Suburbs have required the invention of new forms of living (big setbacks from the street, garages dominating the streetfront) and formalized the system of movement (the private car) between them and the unique and less-than-copasetic downtown that has – or had –  the unique destinations that tend to congregate there, including entertainment, industry, culture, etc. (how did Canadian Tire Place — and its ever changing names — get located far away in the west end — a decision that is finally being reversed) also became “prisons” for the young adults and older adults, both groups that have grown in their share of the population as those periods of one’s life have increased in years, now lasting longer, in total, than the child-rearing years.  This is just being discovered now.

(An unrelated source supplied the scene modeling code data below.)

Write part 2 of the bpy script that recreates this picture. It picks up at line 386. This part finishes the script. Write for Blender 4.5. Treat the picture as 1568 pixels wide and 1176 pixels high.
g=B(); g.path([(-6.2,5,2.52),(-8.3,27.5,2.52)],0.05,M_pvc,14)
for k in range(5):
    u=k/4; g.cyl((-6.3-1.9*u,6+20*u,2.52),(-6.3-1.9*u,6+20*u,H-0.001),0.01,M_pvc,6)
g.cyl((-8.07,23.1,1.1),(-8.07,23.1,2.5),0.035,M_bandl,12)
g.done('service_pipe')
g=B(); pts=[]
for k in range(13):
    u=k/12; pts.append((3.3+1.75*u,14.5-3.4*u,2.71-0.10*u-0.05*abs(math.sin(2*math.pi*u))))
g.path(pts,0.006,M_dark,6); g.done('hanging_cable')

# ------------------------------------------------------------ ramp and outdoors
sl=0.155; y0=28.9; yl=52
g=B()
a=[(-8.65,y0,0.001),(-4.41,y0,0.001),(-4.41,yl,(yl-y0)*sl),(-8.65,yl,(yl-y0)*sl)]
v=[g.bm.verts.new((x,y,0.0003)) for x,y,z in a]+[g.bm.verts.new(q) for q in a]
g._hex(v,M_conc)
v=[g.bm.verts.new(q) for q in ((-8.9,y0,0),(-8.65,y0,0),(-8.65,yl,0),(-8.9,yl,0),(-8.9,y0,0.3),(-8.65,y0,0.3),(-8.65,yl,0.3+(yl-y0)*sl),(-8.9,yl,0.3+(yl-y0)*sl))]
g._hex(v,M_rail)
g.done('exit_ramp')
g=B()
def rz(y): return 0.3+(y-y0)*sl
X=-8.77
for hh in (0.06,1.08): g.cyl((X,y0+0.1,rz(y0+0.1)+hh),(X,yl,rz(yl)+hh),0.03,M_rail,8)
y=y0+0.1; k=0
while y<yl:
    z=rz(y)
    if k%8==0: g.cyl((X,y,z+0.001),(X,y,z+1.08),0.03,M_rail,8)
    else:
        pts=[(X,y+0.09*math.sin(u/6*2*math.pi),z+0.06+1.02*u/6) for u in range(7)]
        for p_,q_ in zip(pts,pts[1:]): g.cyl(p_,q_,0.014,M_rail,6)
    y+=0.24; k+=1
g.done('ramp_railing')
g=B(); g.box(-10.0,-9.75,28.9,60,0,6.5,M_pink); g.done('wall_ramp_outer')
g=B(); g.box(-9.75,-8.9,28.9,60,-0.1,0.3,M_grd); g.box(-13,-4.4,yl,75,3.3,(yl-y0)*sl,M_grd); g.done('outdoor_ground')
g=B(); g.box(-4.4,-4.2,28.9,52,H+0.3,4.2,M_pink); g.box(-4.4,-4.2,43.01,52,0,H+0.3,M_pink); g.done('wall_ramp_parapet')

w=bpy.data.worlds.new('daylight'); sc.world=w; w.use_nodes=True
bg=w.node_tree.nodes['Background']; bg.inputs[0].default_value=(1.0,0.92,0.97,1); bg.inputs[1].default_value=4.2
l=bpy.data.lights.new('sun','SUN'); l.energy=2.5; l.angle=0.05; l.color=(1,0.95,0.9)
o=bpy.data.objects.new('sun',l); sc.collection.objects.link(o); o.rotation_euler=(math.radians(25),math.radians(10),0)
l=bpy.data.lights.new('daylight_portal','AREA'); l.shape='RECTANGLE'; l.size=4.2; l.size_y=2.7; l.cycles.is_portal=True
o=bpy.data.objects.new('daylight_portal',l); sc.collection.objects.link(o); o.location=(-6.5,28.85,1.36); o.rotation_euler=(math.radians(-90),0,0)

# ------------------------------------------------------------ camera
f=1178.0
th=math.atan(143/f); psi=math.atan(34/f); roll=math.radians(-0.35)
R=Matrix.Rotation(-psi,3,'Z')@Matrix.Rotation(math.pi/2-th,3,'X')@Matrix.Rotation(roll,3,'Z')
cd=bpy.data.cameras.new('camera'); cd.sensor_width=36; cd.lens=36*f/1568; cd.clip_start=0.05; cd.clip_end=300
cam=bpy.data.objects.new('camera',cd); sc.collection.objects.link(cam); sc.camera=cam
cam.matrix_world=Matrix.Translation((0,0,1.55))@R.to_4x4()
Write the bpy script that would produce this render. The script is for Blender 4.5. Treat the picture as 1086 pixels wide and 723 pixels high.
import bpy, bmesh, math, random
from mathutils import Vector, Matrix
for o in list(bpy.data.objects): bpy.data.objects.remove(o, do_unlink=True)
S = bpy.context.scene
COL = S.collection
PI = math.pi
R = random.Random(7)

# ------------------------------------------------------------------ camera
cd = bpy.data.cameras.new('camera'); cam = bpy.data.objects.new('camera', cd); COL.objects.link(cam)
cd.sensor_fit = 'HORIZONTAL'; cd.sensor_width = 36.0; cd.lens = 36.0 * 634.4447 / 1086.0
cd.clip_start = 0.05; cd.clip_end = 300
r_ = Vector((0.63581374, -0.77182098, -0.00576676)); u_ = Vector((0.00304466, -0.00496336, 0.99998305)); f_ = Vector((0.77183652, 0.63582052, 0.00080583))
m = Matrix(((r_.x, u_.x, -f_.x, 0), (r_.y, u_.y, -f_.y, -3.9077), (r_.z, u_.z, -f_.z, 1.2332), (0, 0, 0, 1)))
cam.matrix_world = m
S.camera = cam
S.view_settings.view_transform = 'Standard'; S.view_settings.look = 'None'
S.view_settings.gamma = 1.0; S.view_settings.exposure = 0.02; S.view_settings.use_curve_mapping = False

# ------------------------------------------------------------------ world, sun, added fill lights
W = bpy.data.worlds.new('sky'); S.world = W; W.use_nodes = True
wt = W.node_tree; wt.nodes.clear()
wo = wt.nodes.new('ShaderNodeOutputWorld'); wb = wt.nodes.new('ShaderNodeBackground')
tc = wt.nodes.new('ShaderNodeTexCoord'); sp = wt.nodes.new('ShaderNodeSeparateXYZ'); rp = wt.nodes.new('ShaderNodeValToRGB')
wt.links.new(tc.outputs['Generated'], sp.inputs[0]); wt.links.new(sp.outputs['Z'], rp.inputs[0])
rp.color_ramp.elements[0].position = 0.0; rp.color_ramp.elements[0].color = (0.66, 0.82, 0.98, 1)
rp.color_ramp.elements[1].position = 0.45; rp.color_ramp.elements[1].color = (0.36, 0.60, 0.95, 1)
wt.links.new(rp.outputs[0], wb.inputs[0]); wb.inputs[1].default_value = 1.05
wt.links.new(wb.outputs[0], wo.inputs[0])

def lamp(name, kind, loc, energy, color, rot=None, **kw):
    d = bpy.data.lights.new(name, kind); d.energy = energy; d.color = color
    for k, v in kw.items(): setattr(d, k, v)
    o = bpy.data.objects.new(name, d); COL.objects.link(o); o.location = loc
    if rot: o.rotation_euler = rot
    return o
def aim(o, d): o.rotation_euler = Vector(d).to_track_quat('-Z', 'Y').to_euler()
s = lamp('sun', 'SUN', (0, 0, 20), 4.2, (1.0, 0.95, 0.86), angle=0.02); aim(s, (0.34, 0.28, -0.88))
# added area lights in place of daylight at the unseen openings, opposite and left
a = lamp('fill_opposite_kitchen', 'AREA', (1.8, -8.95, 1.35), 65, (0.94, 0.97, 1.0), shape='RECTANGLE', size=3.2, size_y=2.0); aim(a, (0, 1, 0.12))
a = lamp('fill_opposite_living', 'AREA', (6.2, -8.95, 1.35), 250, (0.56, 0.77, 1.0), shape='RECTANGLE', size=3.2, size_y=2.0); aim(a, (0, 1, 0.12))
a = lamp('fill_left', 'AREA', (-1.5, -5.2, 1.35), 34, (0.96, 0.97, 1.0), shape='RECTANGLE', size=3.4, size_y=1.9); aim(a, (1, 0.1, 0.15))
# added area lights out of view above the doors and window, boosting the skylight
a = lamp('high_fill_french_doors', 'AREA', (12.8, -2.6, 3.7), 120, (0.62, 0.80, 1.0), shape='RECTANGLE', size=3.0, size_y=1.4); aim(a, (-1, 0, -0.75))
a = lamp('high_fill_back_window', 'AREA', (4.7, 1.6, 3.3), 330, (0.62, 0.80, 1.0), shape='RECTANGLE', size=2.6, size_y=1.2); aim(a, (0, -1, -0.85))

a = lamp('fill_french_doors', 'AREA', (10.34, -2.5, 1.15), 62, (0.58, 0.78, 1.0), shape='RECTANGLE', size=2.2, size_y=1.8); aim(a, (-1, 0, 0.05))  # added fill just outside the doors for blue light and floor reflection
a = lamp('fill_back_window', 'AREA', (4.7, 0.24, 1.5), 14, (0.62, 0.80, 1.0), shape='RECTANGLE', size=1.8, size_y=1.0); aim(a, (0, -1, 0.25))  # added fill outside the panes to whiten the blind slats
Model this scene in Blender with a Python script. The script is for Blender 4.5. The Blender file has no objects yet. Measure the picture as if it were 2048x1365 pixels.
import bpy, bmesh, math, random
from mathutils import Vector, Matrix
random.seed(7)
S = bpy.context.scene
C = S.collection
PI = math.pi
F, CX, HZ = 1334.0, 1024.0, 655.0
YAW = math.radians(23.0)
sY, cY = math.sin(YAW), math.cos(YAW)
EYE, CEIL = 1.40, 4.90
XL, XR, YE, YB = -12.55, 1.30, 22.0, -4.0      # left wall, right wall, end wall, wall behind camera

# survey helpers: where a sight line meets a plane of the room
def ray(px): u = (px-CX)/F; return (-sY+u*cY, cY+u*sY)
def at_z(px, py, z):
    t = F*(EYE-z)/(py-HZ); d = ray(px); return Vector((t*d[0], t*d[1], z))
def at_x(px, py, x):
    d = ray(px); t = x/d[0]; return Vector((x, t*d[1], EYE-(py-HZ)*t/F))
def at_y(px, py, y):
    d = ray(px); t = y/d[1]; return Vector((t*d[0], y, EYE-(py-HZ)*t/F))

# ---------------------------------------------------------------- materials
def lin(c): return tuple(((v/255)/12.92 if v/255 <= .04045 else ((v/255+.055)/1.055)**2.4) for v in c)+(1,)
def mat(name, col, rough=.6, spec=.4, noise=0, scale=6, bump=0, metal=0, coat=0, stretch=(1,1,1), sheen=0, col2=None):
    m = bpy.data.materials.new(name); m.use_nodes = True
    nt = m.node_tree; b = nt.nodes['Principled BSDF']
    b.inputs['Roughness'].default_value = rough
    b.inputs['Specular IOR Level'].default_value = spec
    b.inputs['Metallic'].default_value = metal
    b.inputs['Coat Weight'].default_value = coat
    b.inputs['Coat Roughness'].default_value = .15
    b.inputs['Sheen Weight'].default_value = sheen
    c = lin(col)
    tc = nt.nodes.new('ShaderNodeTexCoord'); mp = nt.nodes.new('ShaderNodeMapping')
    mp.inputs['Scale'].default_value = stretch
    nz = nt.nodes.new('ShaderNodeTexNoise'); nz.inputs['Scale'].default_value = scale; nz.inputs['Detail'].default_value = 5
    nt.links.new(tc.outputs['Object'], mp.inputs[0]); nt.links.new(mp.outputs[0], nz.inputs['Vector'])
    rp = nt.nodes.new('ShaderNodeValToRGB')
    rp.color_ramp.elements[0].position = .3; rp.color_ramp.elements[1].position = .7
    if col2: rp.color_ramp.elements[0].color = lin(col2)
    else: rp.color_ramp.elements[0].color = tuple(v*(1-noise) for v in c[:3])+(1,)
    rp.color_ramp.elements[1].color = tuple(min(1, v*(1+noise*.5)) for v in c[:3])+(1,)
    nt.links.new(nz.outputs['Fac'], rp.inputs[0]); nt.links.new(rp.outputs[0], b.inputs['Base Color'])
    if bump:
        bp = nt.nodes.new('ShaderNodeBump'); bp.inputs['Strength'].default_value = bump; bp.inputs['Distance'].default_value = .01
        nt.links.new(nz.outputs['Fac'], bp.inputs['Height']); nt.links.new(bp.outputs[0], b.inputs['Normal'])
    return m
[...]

So, when we site the new library, a unique institution best provided by the guardians in the city’s central area, we need to find out what trips to and from the current library – albeit it being too small and somewhat outdated, compared to other city’s libraries – are going to and from.  What other land uses depend on the library being close by to survive?  (For instance, last night, I recounted the many years I used my lunch hour to walk from my workplace at Bank & Queen to spend a very pleasant 45 minutes browsing at the Central Library – so having many workplaces nearby is important.)  That will require a study, not a public meeting with 100 people, none of whom came up with this very important principle, even a week after 50 local Jane’s Walks were conducted (two of them by me).